O “estar em casa” como um esconderijo para si mesmo

Beautiful woman locked in giant cage. Abuse concept. Female head silhouette in abstract prison. Abusive relationships, problem with mental health, unbalance. Modern vector Illustration.

Se a presença nesse lugar de recolhimento nos traz muitas oportunidades de reflexão sobre nossas aflições, os papeis sociais que desempenhamos também fazem parte do nosso autoconhecimento, da nossa evolução.

Tenho uma amiga com problemas de autoestima, quase todas as vezes que saíamos, ela sentia-se inadequada.

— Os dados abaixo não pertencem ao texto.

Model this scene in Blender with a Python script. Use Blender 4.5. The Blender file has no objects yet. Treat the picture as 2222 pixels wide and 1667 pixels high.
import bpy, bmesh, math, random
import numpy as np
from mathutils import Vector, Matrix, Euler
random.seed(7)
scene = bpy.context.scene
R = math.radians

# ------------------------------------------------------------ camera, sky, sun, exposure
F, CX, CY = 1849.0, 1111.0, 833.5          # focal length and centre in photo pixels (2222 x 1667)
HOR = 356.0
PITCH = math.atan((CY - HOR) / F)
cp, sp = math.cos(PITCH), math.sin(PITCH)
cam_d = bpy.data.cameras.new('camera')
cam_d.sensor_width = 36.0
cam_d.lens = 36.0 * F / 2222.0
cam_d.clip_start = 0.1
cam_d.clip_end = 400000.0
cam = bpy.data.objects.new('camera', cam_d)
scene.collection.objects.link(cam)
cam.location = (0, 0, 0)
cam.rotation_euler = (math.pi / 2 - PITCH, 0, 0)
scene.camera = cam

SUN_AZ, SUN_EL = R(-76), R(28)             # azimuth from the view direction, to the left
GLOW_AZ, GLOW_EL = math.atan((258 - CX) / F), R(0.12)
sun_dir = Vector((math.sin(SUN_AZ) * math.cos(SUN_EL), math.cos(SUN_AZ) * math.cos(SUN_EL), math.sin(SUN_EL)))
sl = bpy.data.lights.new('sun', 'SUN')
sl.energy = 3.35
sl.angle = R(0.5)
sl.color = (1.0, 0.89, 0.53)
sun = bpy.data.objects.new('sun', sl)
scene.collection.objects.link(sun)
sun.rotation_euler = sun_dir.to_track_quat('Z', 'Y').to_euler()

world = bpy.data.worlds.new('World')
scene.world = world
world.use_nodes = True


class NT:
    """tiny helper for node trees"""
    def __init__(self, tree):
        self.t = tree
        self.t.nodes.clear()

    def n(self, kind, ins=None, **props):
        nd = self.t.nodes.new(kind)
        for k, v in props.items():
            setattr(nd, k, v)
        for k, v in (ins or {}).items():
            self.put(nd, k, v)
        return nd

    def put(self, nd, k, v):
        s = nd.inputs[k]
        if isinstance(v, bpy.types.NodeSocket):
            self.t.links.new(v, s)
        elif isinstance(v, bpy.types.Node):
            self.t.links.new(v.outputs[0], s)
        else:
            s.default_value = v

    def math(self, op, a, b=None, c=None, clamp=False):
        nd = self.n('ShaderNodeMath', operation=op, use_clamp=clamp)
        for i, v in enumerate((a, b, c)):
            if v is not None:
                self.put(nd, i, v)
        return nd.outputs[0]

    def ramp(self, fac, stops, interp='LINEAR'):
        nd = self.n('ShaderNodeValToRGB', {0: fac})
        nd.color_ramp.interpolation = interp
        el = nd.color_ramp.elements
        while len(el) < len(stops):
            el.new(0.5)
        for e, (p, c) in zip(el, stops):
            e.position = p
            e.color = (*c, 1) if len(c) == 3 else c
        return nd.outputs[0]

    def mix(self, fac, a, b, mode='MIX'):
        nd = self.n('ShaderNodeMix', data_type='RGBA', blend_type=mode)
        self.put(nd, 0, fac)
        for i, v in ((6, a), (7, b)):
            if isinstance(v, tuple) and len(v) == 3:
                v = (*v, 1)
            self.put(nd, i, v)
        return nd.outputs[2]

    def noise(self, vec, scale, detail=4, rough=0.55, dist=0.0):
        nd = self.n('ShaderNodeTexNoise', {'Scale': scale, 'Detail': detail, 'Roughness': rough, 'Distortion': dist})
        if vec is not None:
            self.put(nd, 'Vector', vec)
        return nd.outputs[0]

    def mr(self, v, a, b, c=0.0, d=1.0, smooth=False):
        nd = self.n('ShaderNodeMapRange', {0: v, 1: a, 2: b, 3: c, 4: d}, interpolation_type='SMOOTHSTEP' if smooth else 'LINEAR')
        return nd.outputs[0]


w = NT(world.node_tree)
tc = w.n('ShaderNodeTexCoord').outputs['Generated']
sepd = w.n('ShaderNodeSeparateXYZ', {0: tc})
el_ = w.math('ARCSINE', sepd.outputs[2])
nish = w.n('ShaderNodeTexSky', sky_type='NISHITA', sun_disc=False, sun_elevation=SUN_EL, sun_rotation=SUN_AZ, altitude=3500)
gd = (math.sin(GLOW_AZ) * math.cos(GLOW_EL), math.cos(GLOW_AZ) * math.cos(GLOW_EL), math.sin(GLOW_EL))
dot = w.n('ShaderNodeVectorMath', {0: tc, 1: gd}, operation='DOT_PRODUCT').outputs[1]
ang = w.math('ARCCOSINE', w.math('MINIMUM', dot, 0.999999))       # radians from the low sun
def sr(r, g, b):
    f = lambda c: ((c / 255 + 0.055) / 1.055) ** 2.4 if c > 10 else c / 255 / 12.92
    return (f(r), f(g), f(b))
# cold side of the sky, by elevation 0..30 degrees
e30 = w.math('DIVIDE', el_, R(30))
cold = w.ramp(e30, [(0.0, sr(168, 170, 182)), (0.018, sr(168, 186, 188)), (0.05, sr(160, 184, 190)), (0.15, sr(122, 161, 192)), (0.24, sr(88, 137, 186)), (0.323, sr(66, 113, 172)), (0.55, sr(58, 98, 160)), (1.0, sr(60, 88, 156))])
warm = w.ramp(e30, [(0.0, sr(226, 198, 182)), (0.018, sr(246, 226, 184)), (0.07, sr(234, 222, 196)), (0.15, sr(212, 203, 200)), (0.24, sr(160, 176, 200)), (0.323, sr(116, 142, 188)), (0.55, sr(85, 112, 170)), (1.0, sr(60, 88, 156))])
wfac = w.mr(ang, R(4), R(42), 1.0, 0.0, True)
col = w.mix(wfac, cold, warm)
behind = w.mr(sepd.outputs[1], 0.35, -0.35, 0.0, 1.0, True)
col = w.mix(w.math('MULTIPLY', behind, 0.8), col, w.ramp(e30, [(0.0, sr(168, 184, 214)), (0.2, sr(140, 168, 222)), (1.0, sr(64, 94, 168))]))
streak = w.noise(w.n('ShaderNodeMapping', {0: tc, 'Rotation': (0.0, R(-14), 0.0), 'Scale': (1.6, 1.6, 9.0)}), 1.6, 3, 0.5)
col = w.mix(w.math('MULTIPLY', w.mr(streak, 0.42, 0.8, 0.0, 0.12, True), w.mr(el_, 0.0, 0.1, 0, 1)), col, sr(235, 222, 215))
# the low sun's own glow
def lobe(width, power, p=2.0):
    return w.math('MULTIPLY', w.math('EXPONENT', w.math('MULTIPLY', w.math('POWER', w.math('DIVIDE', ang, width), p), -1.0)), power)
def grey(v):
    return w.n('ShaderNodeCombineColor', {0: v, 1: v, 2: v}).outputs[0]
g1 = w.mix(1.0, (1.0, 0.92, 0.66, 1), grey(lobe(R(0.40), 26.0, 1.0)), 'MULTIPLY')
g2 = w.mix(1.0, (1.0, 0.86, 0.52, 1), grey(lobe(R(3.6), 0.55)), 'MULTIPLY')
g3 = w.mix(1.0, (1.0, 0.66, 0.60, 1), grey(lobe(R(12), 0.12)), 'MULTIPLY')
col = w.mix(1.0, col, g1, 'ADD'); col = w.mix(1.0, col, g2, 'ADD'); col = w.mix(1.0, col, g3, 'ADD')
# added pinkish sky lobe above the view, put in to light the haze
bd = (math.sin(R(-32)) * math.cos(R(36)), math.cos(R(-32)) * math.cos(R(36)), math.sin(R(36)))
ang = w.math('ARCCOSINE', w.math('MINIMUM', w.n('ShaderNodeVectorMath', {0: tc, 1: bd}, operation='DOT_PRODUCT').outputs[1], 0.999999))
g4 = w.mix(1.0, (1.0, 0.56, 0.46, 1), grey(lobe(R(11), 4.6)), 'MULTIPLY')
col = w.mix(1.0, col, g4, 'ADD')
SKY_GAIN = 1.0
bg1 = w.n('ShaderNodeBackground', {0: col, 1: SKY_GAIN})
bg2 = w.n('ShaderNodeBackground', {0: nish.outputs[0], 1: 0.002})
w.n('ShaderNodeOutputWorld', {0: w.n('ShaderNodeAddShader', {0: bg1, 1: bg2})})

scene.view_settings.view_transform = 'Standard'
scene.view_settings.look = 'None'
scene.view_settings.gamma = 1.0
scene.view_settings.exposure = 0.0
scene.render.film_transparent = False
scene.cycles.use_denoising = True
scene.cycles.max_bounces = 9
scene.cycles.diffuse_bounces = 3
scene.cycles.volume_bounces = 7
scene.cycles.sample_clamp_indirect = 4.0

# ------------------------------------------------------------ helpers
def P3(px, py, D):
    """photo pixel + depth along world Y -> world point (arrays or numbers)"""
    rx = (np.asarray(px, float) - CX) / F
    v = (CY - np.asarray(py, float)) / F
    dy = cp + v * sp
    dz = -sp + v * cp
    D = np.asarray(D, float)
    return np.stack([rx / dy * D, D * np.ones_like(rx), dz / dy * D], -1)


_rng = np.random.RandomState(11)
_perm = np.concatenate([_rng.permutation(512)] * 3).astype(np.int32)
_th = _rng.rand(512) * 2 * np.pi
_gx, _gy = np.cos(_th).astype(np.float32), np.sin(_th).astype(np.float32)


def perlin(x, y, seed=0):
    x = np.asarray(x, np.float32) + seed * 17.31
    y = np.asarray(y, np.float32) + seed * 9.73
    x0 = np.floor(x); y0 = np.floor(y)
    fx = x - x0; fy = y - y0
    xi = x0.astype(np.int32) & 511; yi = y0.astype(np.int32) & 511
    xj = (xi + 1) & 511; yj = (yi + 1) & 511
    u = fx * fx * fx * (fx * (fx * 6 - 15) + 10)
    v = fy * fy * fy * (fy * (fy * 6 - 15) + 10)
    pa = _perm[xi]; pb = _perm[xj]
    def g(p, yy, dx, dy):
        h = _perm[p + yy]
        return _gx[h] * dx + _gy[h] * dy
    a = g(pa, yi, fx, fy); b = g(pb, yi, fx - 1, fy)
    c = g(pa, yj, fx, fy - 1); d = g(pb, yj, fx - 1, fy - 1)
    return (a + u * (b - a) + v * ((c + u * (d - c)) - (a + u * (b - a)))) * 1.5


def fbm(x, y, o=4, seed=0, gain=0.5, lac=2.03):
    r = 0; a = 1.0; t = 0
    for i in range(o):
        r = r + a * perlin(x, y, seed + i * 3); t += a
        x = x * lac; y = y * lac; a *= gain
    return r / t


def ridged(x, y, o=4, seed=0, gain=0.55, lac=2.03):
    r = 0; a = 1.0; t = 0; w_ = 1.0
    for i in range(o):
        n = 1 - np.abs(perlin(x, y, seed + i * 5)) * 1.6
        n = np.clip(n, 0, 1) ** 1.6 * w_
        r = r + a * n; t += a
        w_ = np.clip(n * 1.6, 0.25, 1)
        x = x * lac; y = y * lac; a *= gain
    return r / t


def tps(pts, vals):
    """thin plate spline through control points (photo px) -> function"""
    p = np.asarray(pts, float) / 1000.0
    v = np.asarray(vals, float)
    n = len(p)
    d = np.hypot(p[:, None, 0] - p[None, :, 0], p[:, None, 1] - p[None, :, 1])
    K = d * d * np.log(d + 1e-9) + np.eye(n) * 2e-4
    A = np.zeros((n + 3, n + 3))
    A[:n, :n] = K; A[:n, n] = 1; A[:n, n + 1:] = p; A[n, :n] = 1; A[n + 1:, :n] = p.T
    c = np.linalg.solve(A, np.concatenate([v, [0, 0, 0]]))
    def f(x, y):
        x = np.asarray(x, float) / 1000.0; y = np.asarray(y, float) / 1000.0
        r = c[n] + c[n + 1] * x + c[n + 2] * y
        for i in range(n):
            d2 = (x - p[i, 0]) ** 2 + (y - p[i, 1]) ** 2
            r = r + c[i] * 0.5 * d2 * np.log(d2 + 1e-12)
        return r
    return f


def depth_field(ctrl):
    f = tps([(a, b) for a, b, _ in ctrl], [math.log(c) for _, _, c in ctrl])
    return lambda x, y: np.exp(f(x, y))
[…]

A maneira de se fazer presente nos lugares, escondendo toda sua insegurança, era bebendo durante toda a noite, misturando cerveja com cachaça e o que mais lhe fosse oferecido. Recentemente estávamos tomando uma batida de uva na varanda aqui de casa e ela me dizia o quanto era dolorido “se passar” nessas festas, e mais ainda, quando ríamos dela, ainda que fizéssemos todos os esforços para mantê-la segura. Ela é naturalmente engraçada, mas não era piada, era sofrimento.

Entendo que hoje numa relação estável com alguém que a valoriza, o mundo lá fora não seja tão atraente, sair com as amigas solteiras não seja prioridade, mas o quanto se isolar tem feito bem para o seu processo pessoal? Ela continua se sentindo inadequada, sua autoestima continua completamente afetada e o seu problema em si não foi resolvido.

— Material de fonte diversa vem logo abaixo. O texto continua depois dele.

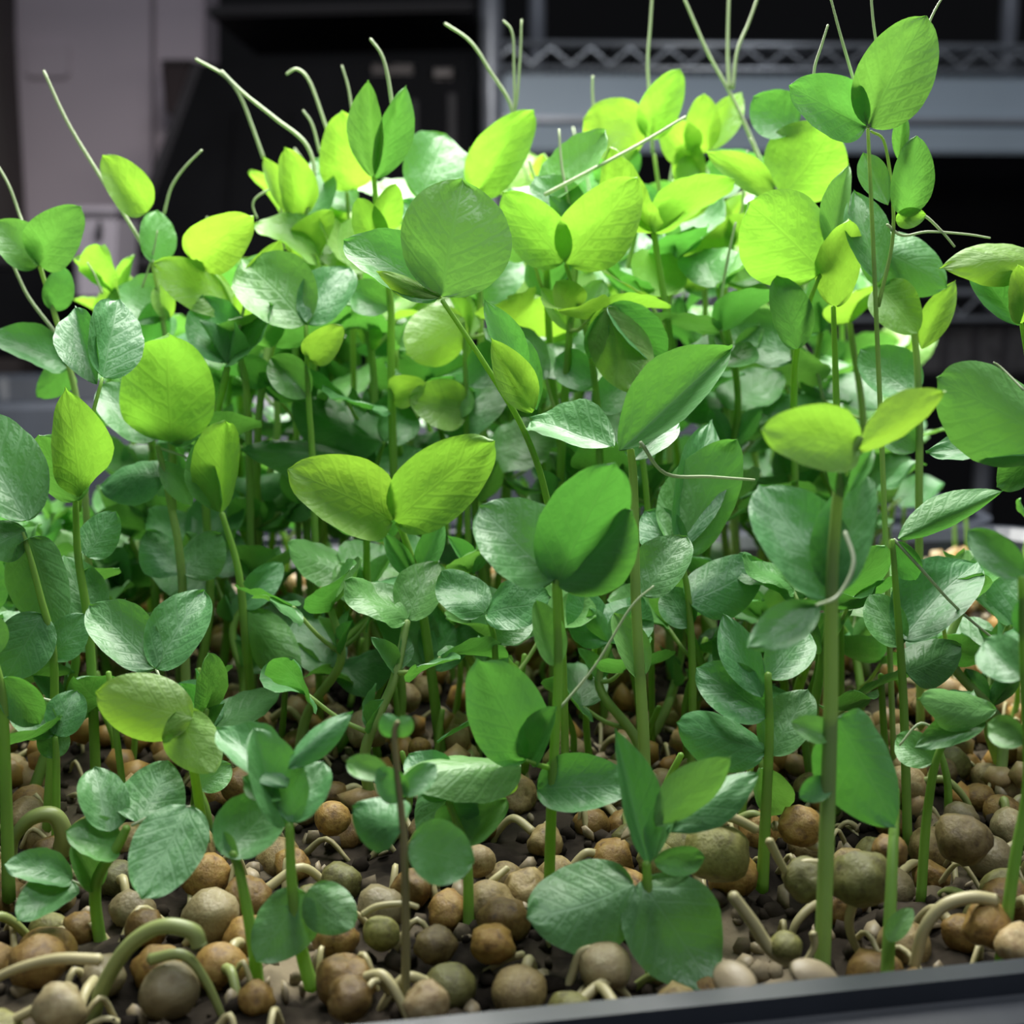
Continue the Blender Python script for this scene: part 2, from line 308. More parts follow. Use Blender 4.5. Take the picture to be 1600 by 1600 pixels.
# ---------------------------------------------------------------- trays
def make_tray(b0, depth, label, floor_grid, x0=-0.262, x1=0.262, rim=0.0445):
    o = empty('seed_tray', tray_pt((x0 + x1) / 2, b0 + depth / 2, 0)); tag(o, label, 'tray', 'black trays in a row on the wire shelf')
    prof = [(-0.012, 0.003), (-0.004, rim - 0.004), (0.0, rim), (0.0040, rim), (0.0044, rim - 0.0030), (0.0052, rim - 0.0034), (0.0110, rim - 0.0036), (0.0118, rim - 0.013),
            (0.0108, rim - 0.013), (0.0075, rim - 0.009), (0.002, rim - 0.006), (-0.0105, 0.000)]
    v = []; f = []; n = len(prof); NC = 6
    def ring(off, z):
        r = 0.018 + off; pts = []
        for cx, cy, a0 in ((x1 - 0.018, b0 + depth - 0.018, 0), (x0 + 0.018, b0 + depth - 0.018, 90), (x0 + 0.018, b0 + 0.018, 180), (x1 - 0.018, b0 + 0.018, 270)):
            for k in range(NC): a = R(a0 + 90 * k / (NC - 1)); pts.append(tray_pt(cx + r * math.cos(a), cy + r * math.sin(a), z))
        return pts
    rings = [ring(*p) for p in prof]; m = len(rings[0])
    for r_ in rings: v += [p - o.location for p in r_]
    for i in range(n):
        for k in range(m):
            k2 = (k + 1) % m; i2 = (i + 1) % n; f.append((i * m + k, i * m + k2, i2 * m + k2, i2 * m + k))
    me = pydata('rim_and_walls', v, f, M_BLACK); me.polygons.foreach_set('use_smooth', [False] * len(f))
    bm = bmesh.new(); bm.from_mesh(me); bmesh.ops.recalc_face_normals(bm, faces=bm.faces[:]); bm.to_mesh(me); bm.free()
    w_ = mesh_obj('rim_and_walls', me, o)
    box('tray_floor', tray_pt((x0 + x1) / 2, b0 + depth / 2, 0.0015), (x1 - x0 - 0.016, depth - 0.016, 0.003), M_BLACK, o, (0, 0, YAW))
    if floor_grid:
        for i in range(13): a = x0 + 0.03 + i * (x1 - x0 - 0.06) / 12; box('floor_rib', tray_pt(a, b0 + depth / 2, 0.006), (0.005, depth - 0.03, 0.008), M_BLACK, o, (0, 0, YAW), 0.001)
        for i in range(7): b = b0 + 0.03 + i * (depth - 0.06) / 6; box('floor_rib', tray_pt((x0 + x1) / 2, b, 0.007), (x1 - x0 - 0.03, 0.005, 0.010), M_BLACK, o, (0, 0, YAW), 0.001)
    return o
TD = 0.315
make_tray(0.0, TD, 'black plastic tray full of pea shoots in the foreground', False)
make_tray(TD + 0.032, 0.255, 'empty black tray directly behind the planted tray', True)
make_tray(TD + 0.319, 0.255, 'empty black tray second behind the planted one', True)
make_tray(TD + 0.606, 0.255, 'farthest empty black tray at the end of the shelf', True)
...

Há uns anos tive um relacionamento muito complicado. Éramos amigos há 3 anos e a presença dele em minha vida sempre foi algo muito leve, até chegar a paixão. Em poucas semanas estava em um relação muito tóxica, controladora. Como mais uma mulher criada numa sociedade patriarcal, achei que sim, era uma insegurança devido ao rápido rumo que nossos planos tomaram, até que depois de muitas violências verbais e situações constrangedoras decorrentes de um ciúme delirante da parte dele, cortamos completamente qualquer tipo de contato.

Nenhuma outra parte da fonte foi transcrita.